1. Mobile Is Its Own Project
I kept thinking of mobile support as a checkbox — make it responsive and move on. In reality, it's a second project hiding inside the first. The Penguinboi landing page alone took over ten rounds of iteration just to get things sized and positioned right on small screens. Hacking Slash needed a full set of touch controls that didn't exist in the desktop version — virtual joystick, action buttons, screen-size adjustments — and each one went through multiple fixes before it felt right.
If you're making something people will play on their phone, budget real time for it. It's not a CSS tweak at the end.

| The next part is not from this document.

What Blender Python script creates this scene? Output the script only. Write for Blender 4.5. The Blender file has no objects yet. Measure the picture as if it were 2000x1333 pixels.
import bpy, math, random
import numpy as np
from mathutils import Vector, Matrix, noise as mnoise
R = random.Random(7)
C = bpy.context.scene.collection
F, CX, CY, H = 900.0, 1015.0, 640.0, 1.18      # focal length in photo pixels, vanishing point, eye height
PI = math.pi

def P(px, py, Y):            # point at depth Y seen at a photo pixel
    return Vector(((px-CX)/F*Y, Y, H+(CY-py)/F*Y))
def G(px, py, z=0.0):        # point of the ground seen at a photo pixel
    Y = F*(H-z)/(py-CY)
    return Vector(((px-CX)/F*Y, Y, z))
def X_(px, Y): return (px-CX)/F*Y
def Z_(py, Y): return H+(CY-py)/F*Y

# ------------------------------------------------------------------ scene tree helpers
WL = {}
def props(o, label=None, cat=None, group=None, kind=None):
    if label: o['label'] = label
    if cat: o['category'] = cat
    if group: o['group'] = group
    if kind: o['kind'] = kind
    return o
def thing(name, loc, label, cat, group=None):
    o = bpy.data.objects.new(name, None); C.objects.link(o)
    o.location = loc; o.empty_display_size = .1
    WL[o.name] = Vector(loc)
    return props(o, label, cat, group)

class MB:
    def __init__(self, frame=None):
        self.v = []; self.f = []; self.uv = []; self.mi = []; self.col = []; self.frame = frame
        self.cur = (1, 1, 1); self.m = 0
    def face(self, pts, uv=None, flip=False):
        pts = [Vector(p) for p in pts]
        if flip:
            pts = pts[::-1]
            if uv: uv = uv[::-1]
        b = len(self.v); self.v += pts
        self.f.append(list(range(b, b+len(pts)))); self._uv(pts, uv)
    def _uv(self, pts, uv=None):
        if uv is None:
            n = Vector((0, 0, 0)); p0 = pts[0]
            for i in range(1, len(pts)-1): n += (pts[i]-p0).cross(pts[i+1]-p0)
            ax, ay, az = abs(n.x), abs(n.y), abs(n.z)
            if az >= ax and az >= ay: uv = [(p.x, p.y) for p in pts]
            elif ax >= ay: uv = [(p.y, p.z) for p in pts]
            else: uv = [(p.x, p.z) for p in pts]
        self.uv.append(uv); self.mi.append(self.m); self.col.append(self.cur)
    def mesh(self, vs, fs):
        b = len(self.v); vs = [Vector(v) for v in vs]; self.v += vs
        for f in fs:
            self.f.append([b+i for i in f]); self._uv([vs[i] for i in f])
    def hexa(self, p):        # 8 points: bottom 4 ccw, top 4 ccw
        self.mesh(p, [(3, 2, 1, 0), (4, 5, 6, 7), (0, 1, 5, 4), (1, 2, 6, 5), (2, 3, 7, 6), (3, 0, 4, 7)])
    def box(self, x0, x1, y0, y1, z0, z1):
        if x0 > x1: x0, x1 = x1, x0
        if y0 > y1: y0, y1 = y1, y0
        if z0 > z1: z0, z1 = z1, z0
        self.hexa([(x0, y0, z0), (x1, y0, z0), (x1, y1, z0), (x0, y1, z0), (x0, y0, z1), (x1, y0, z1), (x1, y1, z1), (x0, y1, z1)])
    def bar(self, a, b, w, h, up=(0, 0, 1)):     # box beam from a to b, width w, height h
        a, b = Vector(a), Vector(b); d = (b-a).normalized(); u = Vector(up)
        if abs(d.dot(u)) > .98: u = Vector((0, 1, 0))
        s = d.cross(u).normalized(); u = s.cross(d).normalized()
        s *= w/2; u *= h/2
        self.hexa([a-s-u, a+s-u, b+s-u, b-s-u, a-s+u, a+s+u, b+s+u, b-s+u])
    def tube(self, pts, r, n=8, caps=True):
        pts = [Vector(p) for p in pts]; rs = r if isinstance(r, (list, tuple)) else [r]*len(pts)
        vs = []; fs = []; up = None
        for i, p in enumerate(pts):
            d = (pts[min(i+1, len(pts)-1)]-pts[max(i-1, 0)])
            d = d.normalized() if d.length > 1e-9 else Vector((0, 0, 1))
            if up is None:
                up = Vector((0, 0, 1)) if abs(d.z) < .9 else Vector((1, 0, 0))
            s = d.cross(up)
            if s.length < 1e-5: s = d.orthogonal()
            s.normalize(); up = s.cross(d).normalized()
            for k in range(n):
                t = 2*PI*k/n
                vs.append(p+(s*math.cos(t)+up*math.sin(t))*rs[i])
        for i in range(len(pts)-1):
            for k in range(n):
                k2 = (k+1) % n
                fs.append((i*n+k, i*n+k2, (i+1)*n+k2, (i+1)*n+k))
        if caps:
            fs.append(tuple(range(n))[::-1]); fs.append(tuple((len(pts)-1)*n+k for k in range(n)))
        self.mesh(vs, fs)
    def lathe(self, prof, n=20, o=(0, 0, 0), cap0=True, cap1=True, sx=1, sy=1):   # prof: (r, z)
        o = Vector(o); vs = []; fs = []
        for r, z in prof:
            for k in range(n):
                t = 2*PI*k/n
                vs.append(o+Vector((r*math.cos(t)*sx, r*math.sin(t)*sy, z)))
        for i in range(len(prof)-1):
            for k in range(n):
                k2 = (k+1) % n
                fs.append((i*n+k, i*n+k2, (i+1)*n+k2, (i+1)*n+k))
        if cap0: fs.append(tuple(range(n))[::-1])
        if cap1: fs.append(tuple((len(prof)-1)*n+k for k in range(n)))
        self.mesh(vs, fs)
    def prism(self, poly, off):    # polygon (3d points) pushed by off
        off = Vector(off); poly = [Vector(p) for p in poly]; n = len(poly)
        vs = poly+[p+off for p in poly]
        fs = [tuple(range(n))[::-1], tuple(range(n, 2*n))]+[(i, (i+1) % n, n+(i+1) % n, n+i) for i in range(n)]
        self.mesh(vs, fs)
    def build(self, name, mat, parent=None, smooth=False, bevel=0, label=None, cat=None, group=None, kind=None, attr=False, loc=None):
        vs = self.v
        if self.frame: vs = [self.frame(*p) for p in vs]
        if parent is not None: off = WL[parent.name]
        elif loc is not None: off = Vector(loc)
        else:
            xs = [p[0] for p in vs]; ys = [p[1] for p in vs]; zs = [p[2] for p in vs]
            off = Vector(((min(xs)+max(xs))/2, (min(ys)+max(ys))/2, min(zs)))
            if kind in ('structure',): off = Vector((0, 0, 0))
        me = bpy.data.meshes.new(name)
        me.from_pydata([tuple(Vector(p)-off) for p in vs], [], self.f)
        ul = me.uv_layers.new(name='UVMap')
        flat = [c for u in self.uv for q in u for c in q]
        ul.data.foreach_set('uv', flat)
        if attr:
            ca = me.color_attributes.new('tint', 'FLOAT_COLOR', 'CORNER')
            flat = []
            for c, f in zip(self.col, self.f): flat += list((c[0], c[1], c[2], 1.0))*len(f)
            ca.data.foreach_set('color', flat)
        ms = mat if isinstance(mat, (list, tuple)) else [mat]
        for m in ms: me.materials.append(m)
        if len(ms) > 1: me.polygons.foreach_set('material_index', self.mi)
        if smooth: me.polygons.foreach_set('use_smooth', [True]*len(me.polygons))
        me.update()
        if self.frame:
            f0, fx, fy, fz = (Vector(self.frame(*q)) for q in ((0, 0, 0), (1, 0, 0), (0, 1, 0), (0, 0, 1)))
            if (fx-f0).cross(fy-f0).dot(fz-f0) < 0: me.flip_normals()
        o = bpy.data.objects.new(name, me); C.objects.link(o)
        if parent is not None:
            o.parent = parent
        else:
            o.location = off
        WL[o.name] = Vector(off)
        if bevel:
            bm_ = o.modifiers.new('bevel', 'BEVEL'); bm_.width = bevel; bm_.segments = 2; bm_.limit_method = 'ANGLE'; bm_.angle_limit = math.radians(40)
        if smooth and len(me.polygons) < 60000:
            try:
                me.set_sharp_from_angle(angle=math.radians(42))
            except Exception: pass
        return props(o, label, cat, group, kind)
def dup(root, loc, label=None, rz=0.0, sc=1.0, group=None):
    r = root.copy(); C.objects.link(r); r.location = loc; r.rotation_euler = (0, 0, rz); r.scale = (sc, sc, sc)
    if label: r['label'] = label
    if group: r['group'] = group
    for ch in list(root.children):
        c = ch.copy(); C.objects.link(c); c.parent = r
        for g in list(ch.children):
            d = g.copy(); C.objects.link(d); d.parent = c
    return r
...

2. Polish Is a Trap (Until It Isn't)
There's a phase early in development where polishing is procrastination. Adding particle effects to a game that doesn't have a win condition is avoiding the hard work. But once the core loop is solid, polish is what makes people actually enjoy playing.
My rule: get to "playable but ugly" as fast as possible, then polish only what players interact with most.
3. Ship to the Browser
The single biggest factor in whether someone tries your game is how easy it is to play. Every extra step — downloading, installing, creating an account — loses players. Browser games remove all of that friction.
This is why I ported Hacking Slash from Pygame to Phaser, and why Corgi Care targets Flutter web. The install barrier is real, and removing it is worth the engineering effort. If you're weighing your options, I wrote a deep dive on three ways to get a Pygame game into the browser.
4. Your Day Job Is an Asset
I spent years thinking of my enterprise software job and my game dev hobby as separate things. They're not. Writing maintainable production code taught me project structure. Debugging customer issues taught me to read error messages carefully. Code review taught me to question my own assumptions.
The skills transfer in both directions. Game dev made me a better engineer, and engineering made me a better game dev.
5. Done Is a Feature
The hardest part of solo development isn't coding — it's deciding something is finished. There's always one more thing to add, one more bug to fix, one more feature that would make it "really good." At some point you have to call it and ship.
A shipped game with rough edges teaches you more than a perfect game that only exists on your hard drive. Ship it, learn from the feedback, and make the next one better.